2-Davacı tarafça temerrüt faizi olarak avans faiz istenilmiştir. Davalının işleteni olduğu araç minibüs olup ticari araçtır. O halde, davada temerrüt faizi olarak ticari faiz niteliğindeki avans faizine hükmedilmesi gerekirken yasal faize hükmedilmesi de doğru değil bozma nedeni ise de; bu yanılgıların giderilmesi yargılamanın tekrarını gerektirir nitelikte görülmediğinden hükmün 6100 sayılı HMK.nun geçici 3/2 maddesi delaletiyle 1086 sayılı HUMK.nun 438/7 maddesi uyarınca düzeltilerek onanmasına karar vermek gerekmiştir.” belirtilmiştir.
Yukarıda anılan içtihat uyarınca her ne kadar davacı tarafça avans faizi talebinde bulunulmuş ise de, kazaya neden olan araç ticari araç olmayıp hususi araç olduğundan yasal faize hükmetmek gerekmiş, yine her ne kadar davacı tarafça, kaza tarihinden itibaren faiz işletilmesi talep edilmiş ise de, sigorta şirketinin ödeme ile temerrüde düşmesine bağlı olarak, 14.06.2022 ödeme tarihi itibariyle temerrüdün gerçekleştiği kabul edilmiş ve davacının davasının kabulüne, toplam 6.981,00 TL değer kaybı tazminatının 14.06.2022 temerrüt tarihinden itibaren işleyecek yasal faizi ile birlikte davalıdan tahsili ile davacıya verilmesine karar verilerek aşağıdaki şekilde hüküm tesis edilmiştir.

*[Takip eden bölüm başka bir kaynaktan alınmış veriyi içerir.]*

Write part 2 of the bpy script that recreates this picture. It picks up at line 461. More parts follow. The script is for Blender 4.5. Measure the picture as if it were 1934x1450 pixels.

HÜKÜM : Gerekçesi yukarıda açıklandığı üzere;
1-Davanın KABULÜNE, toplam 6.981,00 TL değer kaybı tazminatının 14.06.2022 temerrüt tarihinden itibaren işleyecek yasal faizi ile birlikte davalıdan tahsili ile davacıya verilmesine,
2-Karar tarihi itibariyle alınması gereken 476,87 TL harçtan peşin alınan 80,70 TL ve tamamlama harcı olarak alınan 117,51 TL harcın toplamı olan 198,21 TL harcın mahsubu ile bakiye 278,66 TL harcın davalıdan tahsili ile hazine adına irad kaydına,
3-Davacı tarafından yapılan peşin alınan 80,70 TL ve tamamlama harcı olarak alınan 117,51 TL harcın toplamı olan 198,21 TL harç gideri, 3.000,00 TL bilirkişi ücreti, 184,00 TL posta masrafı olmak üzere toplamı olan 3.382,21 TL yargılama giderinin davalıdan tahsili ile davacıya verilmesine,
4-Arabuluculuk Kanununun 18/A-(13).maddesi ve Hukuk Uyuşmazlıklarında Arabuluculuk Yönetmeliği’nin 26/2. Maddeleri ile AÜT uyarınca Adalet Bakanlığı bütçesinden ödenen 3.120,00 TL arabuluculuk ücretinin davalıdan alınarak hazineye irad kaydına,
5-Davacı kendisini vekille temsil ettirdiğinden yürürlükte bulunan AAÜT uyarınca 6.981,00 TL vekalet ücretinin davalıdan tahsili ile davacıya verilmesine,

6-Davalı tarafça yapılan yargılama gideri bulunmadığından bu hususta karar verilmesine yer olmadığına,
7-Karar kesinleştiğinde varsa bakiye gider avansının yatırana iadesine,
Dair, davacı vekilinin yüzüne karşı, 6100 sayılı HMK 341/2 maddesi uyarınca miktar itibarıyle kesin olmak üzere verilen karar açıkça okunup usulen anlatıldı.